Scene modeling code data
___

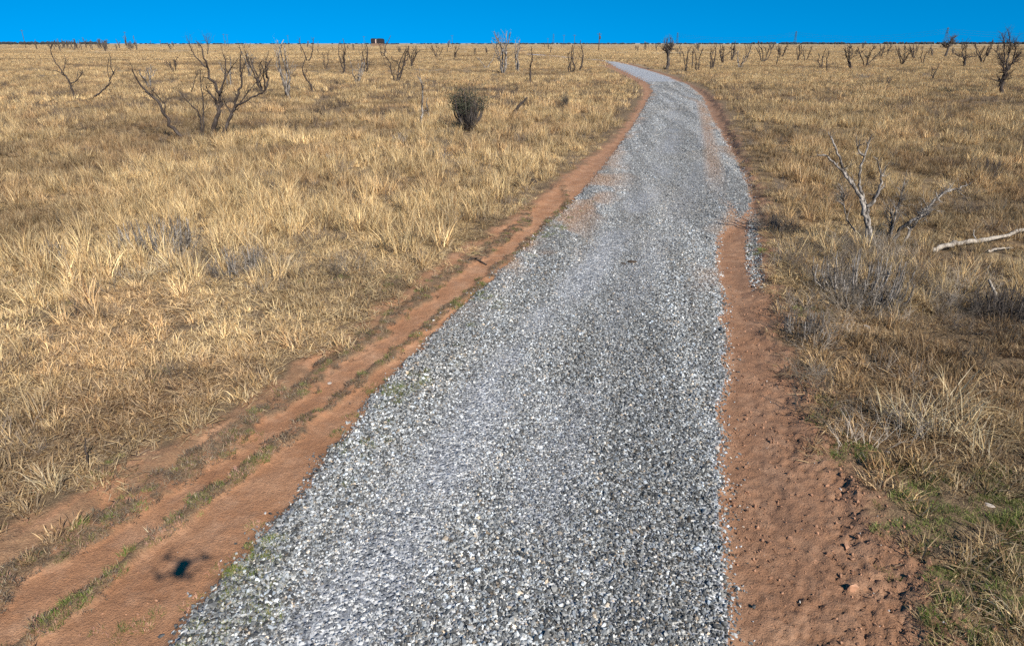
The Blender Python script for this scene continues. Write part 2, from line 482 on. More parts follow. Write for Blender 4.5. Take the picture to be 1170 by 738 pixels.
def build_gravel():
    rng = np.random.default_rng(3)
    XS, YS, SC = [], [], []
    for y0, y1, dens, size in ((3.2, 7, 4300, 0.0255), (7, 11, 3600, 0.027), (11, 17, 2700, 0.0295), (17, 27, 1900, 0.033), (27, 45, 900, 0.042), (45, 80, 300, 0.058)):
        yy = np.linspace(y0, y1, 20)
        x0 = GL(yy).min() - 0.4; x1 = GR(yy).max() + 0.5
        X, Y = scatter_xy(rng, y0, y1, x0, x1, dens)
        XS.append(X); YS.append(Y); SC.append(size * rng.lognormal(0, 0.28, len(X)))
    X = np.concatenate(XS); Y = np.concatenate(YS); S = np.concatenate(SC)
    g, d = zones(X, Y)
    tg = (1 - sstep(0.05, 0.3, np.abs(X - TONGUE(Y)))) * sstep(12.0, 13.5, Y) * sstep(20, 17, Y)
    bare = sstep(1.6, 0.3, X - GL(Y)) * sstep(10.5, 14, Y) * sstep(26, 20, Y) * sstep(0.4, 0.6, fbm(X * 1.1, Y * .7, 97, 4))
    rl = (1 - sstep(0.1, 0.45, np.abs(X - REDLINE(Y)))) * sstep(18, 24, Y) * sstep(60, 50, Y)
    f = 1.25 * np.minimum((1 - sstep(0.1, 0.7, np.abs(X - FINES1(Y)))) + (1 - sstep(0.1, 0.6, np.abs(X - FINES2(Y)))) * 0.6, 1) * sstep(0.3, 0.6, fbm(X * 0.9, Y * 0.5, 103, 3))
    prob = sstep(-0.20, 0.26, g) * 1.0
    stray = 0.03 * sstep(-0.35, -0.05, g)
    side = (1 - sstep(0.05, 0.2, np.abs(X - TONGUE(Y) - 0.55))) * sstep(11, 12.5, Y) * sstep(18, 16, Y)
    prob = np.maximum(np.maximum(prob, stray), side * 0.7) * (1 - 0.85 * tg) * (1 - 0.8 * bare) * (1 - 0.5 * rl) * (1 - 0.25 * f)
    dirtm = np.clip(bare + .6 * rl + .7 * sstep(9, 13, Y) * (1 - sstep(0.05, 0.7, g)) * sstep(0.5, 0.66, fbm(X * .8, Y * .5, 95, 4)), 0, 1)
    keep = rng.random(len(X)) < prob
    dirtm = dirtm[keep]
    X, Y, S, g, f = X[keep], Y[keep], S[keep], g[keep], f[keep]
    print('stones', len(X))
    S = S * (1 - 0.35 * f) * (0.85 + 0.3 * fbm(X * 1.2, Y * 1.2, 101, 3))
    Z = height(X, Y) + S * rng.uniform(-0.02, 0.30, len(X))
    n = len(X)
    tilt = 0.55
    rot = np.stack([rng.normal(0, tilt, n), rng.normal(0, tilt, n), rng.uniform(0, 6.283, n)], 1)
    tint = stone_tint(rng, n)
    tint = tint * (1 - 0.35 * f[:, None]) + 0.35 * f[:, None] * (0.5 * tint + np.array([0.15, 0.156, 0.175]))
    calm = sstep(7, 22, Y)[:, None] * .38
    tint = tint * (1 - calm) + np.array([.265, .268, .275]) * calm
    lane = fbm(X * 2.2 - Y * 0.25, Y * 0.16, 109, 4)[:, None]
    tint = tint * (0.78 + 0.36 * sstep(0.3, 0.72, lane))
    tint = tint * (1 - .6 * dirtm[:, None]) + np.array([.36, .235, .15]) * .6 * dirtm[:, None]
    warm = sstep(0.5, 0.75, fbm(X * 0.7, Y * 0.35, 107, 3))[:, None] * .8
    tint = tint * (1 - 0.25 * warm) + tint * np.array([1.1, 0.95, 0.78]) * 0.25 * warm
    gn_scatter('gravel', np.stack([X, Y, Z], 1), rot, np.repeat(S[:, None], 3, 1), rng.integers(0, 24, n), tint,
               [stone_mesh(100 + k) for k in range(24)], label='crushed grey and white stones covering the road', category='gravel')
build_gravel()

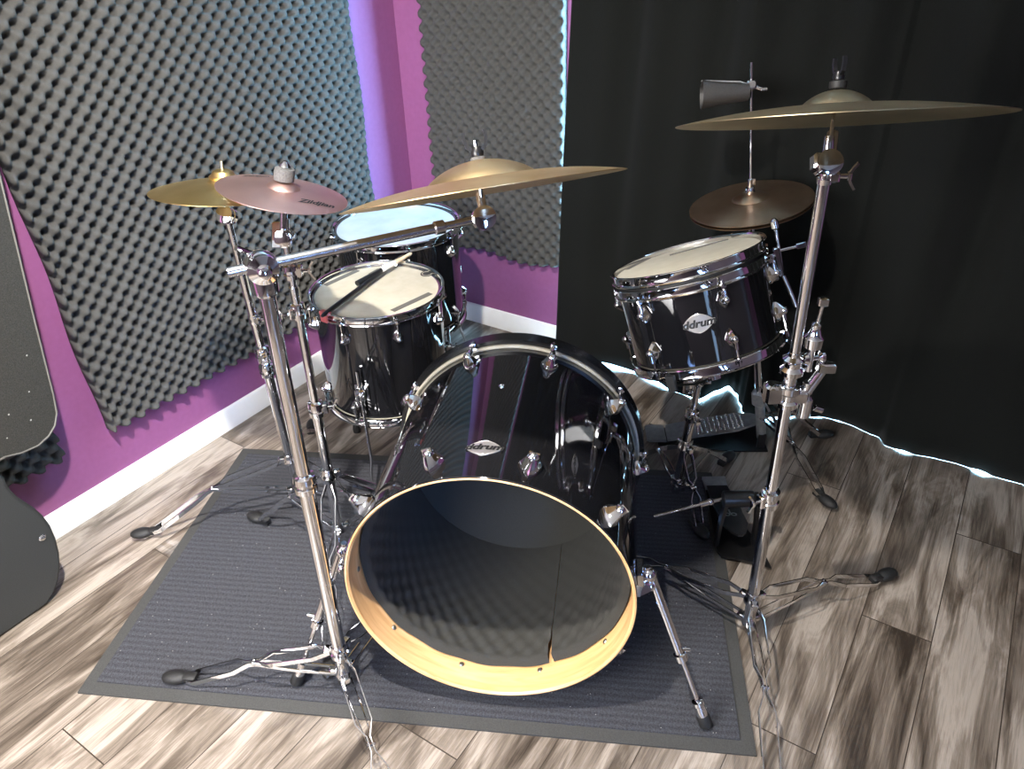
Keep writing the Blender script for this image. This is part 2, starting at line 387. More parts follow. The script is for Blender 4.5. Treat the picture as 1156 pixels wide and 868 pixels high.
# ------------------------------------------------------------------ egg-crate foam panels
def foam_panel(name, label, o, u, n, wd, ht, thick, amp, wave=.0, cat='foam panel', sag=0., group=None):
    "o = lower left on the wall, u along the wall, n out of the wall"
    o, u, n = V(o), V(u), V(n); P, Q = .049, .046; ds = P/8
    NU, NV = int(wd/ds), int(ht/ds); mb = MB(); vs = []
    def hgt(a, b):
        q = math.cos(PI*2*a/P)*math.cos(PI*2*b/Q)
        q = (1-q)/2
        return thick-2*amp*q**1.9+.003*noise.noise(V((a*7, b*7, 3)))
    for j in range(NV+1):
        for i in range(NU+1):
            a = wd*i/NU; b = ht*j/NV
            dz = -sag*(.5+.5*math.sin(a*17+1.0)) * max(0, 1-b/.25)
            ea = wave*math.sin(b*14+1)*(1 if i < 3 else (-1 if i > NU-3 else 0))
            vs.append(o+u*(a+ea*.4)+Z*(b+dz)+n*hgt(a, b))
    fs = [(j*(NU+1)+i, j*(NU+1)+i+1, (j+1)*(NU+1)+i+1, (j+1)*(NU+1)+i) for j in range(NV) for i in range(NU)]
    edge = [i for i in range(NU+1)]+[(j)*(NU+1)+NU for j in range(1, NV+1)]+[NV*(NU+1)+i for i in range(NU-1, -1, -1)]+[j*(NU+1) for j in range(NV-1, 0, -1)]
    b0 = len(vs); L = len(edge)
    for e in edge:
        p = vs[e]; d = (p-o).dot(n); vs.append(p-n*(d-.002))
    fs += [(edge[k], b0+k, b0+(k+1) % L, edge[(k+1) % L]) for k in range(L)]; fs.append(tuple(b0+k for k in range(L)))
    mb.add(vs, fs); ob = mb.build(name, M['foam'], None, 180)
    return tag(ob, label, cat, group)
foam_panel('acoustic_foam_panel', 'large grey egg-crate foam sheet on the left wall behind the small cymbals', (.838, WY-.001, .236), (1, 0, 0), (0, -1, 0), 1.19, 2.05, .046, .021, .012)
foam_panel('acoustic_foam_panel', 'grey egg-crate foam piece low on the left wall, mostly hidden by the speckled panel', (-.35, WY-.001, .236), (1, 0, 0), (0, -1, 0), 1.05, 2.05, .046, .021, .004)
foam_panel('acoustic_foam_panel', 'grey egg-crate foam sheet on the back wall beside the dark curtain', (WX-.001, 1.862, .345), (0, -1, 0), (-1, 0, 0), .575, 1.95, .036, .011, .0, sag=.02)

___

Written problem
The pictures in the entries should be left out; output everything else exactly.

Exercise response
The Blender Python script for this scene continues. Write part 2, from line 482 on. More parts follow. Write for Blender 4.5. Take the picture to be 1170 by 738 pixels.
def build_gravel():
    rng = np.random.default_rng(3)
    XS, YS, SC = [], [], []
    for y0, y1, dens, size in ((3.2, 7, 4300, 0.0255), (7, 11, 3600, 0.027), (11, 17, 2700, 0.0295), (17, 27, 1900, 0.033), (27, 45, 900, 0.042), (45, 80, 300, 0.058)):
        yy = np.linspace(y0, y1, 20)
        x0 = GL(yy).min() - 0.4; x1 = GR(yy).max() + 0.5
        X, Y = scatter_xy(rng, y0, y1, x0, x1, dens)
        XS.append(X); YS.append(Y); SC.append(size * rng.lognormal(0, 0.28, len(X)))
    X = np.concatenate(XS); Y = np.concatenate(YS); S = np.concatenate(SC)
    g, d = zones(X, Y)
    tg = (1 - sstep(0.05, 0.3, np.abs(X - TONGUE(Y)))) * sstep(12.0, 13.5, Y) * sstep(20, 17, Y)
    bare = sstep(1.6, 0.3, X - GL(Y)) * sstep(10.5, 14, Y) * sstep(26, 20, Y) * sstep(0.4, 0.6, fbm(X * 1.1, Y * .7, 97, 4))
    rl = (1 - sstep(0.1, 0.45, np.abs(X - REDLINE(Y)))) * sstep(18, 24, Y) * sstep(60, 50, Y)
    f = 1.25 * np.minimum((1 - sstep(0.1, 0.7, np.abs(X - FINES1(Y)))) + (1 - sstep(0.1, 0.6, np.abs(X - FINES2(Y)))) * 0.6, 1) * sstep(0.3, 0.6, fbm(X * 0.9, Y * 0.5, 103, 3))
    prob = sstep(-0.20, 0.26, g) * 1.0
    stray = 0.03 * sstep(-0.35, -0.05, g)
    side = (1 - sstep(0.05, 0.2, np.abs(X - TONGUE(Y) - 0.55))) * sstep(11, 12.5, Y) * sstep(18, 16, Y)
    prob = np.maximum(np.maximum(prob, stray), side * 0.7) * (1 - 0.85 * tg) * (1 - 0.8 * bare) * (1 - 0.5 * rl) * (1 - 0.25 * f)
    dirtm = np.clip(bare + .6 * rl + .7 * sstep(9, 13, Y) * (1 - sstep(0.05, 0.7, g)) * sstep(0.5, 0.66, fbm(X * .8, Y * .5, 95, 4)), 0, 1)
    keep = rng.random(len(X)) < prob
    dirtm = dirtm[keep]
    X, Y, S, g, f = X[keep], Y[keep], S[keep], g[keep], f[keep]
    print('stones', len(X))
    S = S * (1 - 0.35 * f) * (0.85 + 0.3 * fbm(X * 1.2, Y * 1.2, 101, 3))
    Z = height(X, Y) + S * rng.uniform(-0.02, 0.30, len(X))
    n = len(X)
    tilt = 0.55
    rot = np.stack([rng.normal(0, tilt, n), rng.normal(0, tilt, n), rng.uniform(0, 6.283, n)], 1)
    tint = stone_tint(rng, n)
    tint = tint * (1 - 0.35 * f[:, None]) + 0.35 * f[:, None] * (0.5 * tint + np.array([0.15, 0.156, 0.175]))
    calm = sstep(7, 22, Y)[:, None] * .38
    tint = tint * (1 - calm) + np.array([.265, .268, .275]) * calm
    lane = fbm(X * 2.2 - Y * 0.25, Y * 0.16, 109, 4)[:, None]
    tint = tint * (0.78 + 0.36 * sstep(0.3, 0.72, lane))
    tint = tint * (1 - .6 * dirtm[:, None]) + np.array([.36, .235, .15]) * .6 * dirtm[:, None]
    warm = sstep(0.5, 0.75, fbm(X * 0.7, Y * 0.35, 107, 3))[:, None] * .8
    tint = tint * (1 - 0.25 * warm) + tint * np.array([1.1, 0.95, 0.78]) * 0.25 * warm
    gn_scatter('gravel', np.stack([X, Y, Z], 1), rot, np.repeat(S[:, None], 3, 1), rng.integers(0, 24, n), tint,
               [stone_mesh(100 + k) for k in range(24)], label='crushed grey and white stones covering the road', category='gravel')
build_gravel()

Keep writing the Blender script for this image. This is part 2, starting at line 387. More parts follow. The script is for Blender 4.5. Treat the picture as 1156 pixels wide and 868 pixels high.
# ------------------------------------------------------------------ egg-crate foam panels
def foam_panel(name, label, o, u, n, wd, ht, thick, amp, wave=.0, cat='foam panel', sag=0., group=None):
    "o = lower left on the wall, u along the wall, n out of the wall"
    o, u, n = V(o), V(u), V(n); P, Q = .049, .046; ds = P/8
    NU, NV = int(wd/ds), int(ht/ds); mb = MB(); vs = []
    def hgt(a, b):
        q = math.cos(PI*2*a/P)*math.cos(PI*2*b/Q)
        q = (1-q)/2
        return thick-2*amp*q**1.9+.003*noise.noise(V((a*7, b*7, 3)))
    for j in range(NV+1):
        for i in range(NU+1):
            a = wd*i/NU; b = ht*j/NV
            dz = -sag*(.5+.5*math.sin(a*17+1.0)) * max(0, 1-b/.25)
            ea = wave*math.sin(b*14+1)*(1 if i < 3 else (-1 if i > NU-3 else 0))
            vs.append(o+u*(a+ea*.4)+Z*(b+dz)+n*hgt(a, b))
    fs = [(j*(NU+1)+i, j*(NU+1)+i+1, (j+1)*(NU+1)+i+1, (j+1)*(NU+1)+i) for j in range(NV) for i in range(NU)]
    edge = [i for i in range(NU+1)]+[(j)*(NU+1)+NU for j in range(1, NV+1)]+[NV*(NU+1)+i for i in range(NU-1, -1, -1)]+[j*(NU+1) for j in range(NV-1, 0, -1)]
    b0 = len(vs); L = len(edge)
    for e in edge:
        p = vs[e]; d = (p-o).dot(n); vs.append(p-n*(d-.002))
    fs += [(edge[k], b0+k, b0+(k+1) % L, edge[(k+1) % L]) for k in range(L)]; fs.append(tuple(b0+k for k in range(L)))
    mb.add(vs, fs); ob = mb.build(name, M['foam'], None, 180)
    return tag(ob, label, cat, group)
foam_panel('acoustic_foam_panel', 'large grey egg-crate foam sheet on the left wall behind the small cymbals', (.838, WY-.001, .236), (1, 0, 0), (0, -1, 0), 1.19, 2.05, .046, .021, .012)
foam_panel('acoustic_foam_panel', 'grey egg-crate foam piece low on the left wall, mostly hidden by the speckled panel', (-.35, WY-.001, .236), (1, 0, 0), (0, -1, 0), 1.05, 2.05, .046, .021, .004)
foam_panel('acoustic_foam_panel', 'grey egg-crate foam sheet on the back wall beside the dark curtain', (WX-.001, 1.862, .345), (0, -1, 0), (-1, 0, 0), .575, 1.95, .036, .011, .0, sag=.02)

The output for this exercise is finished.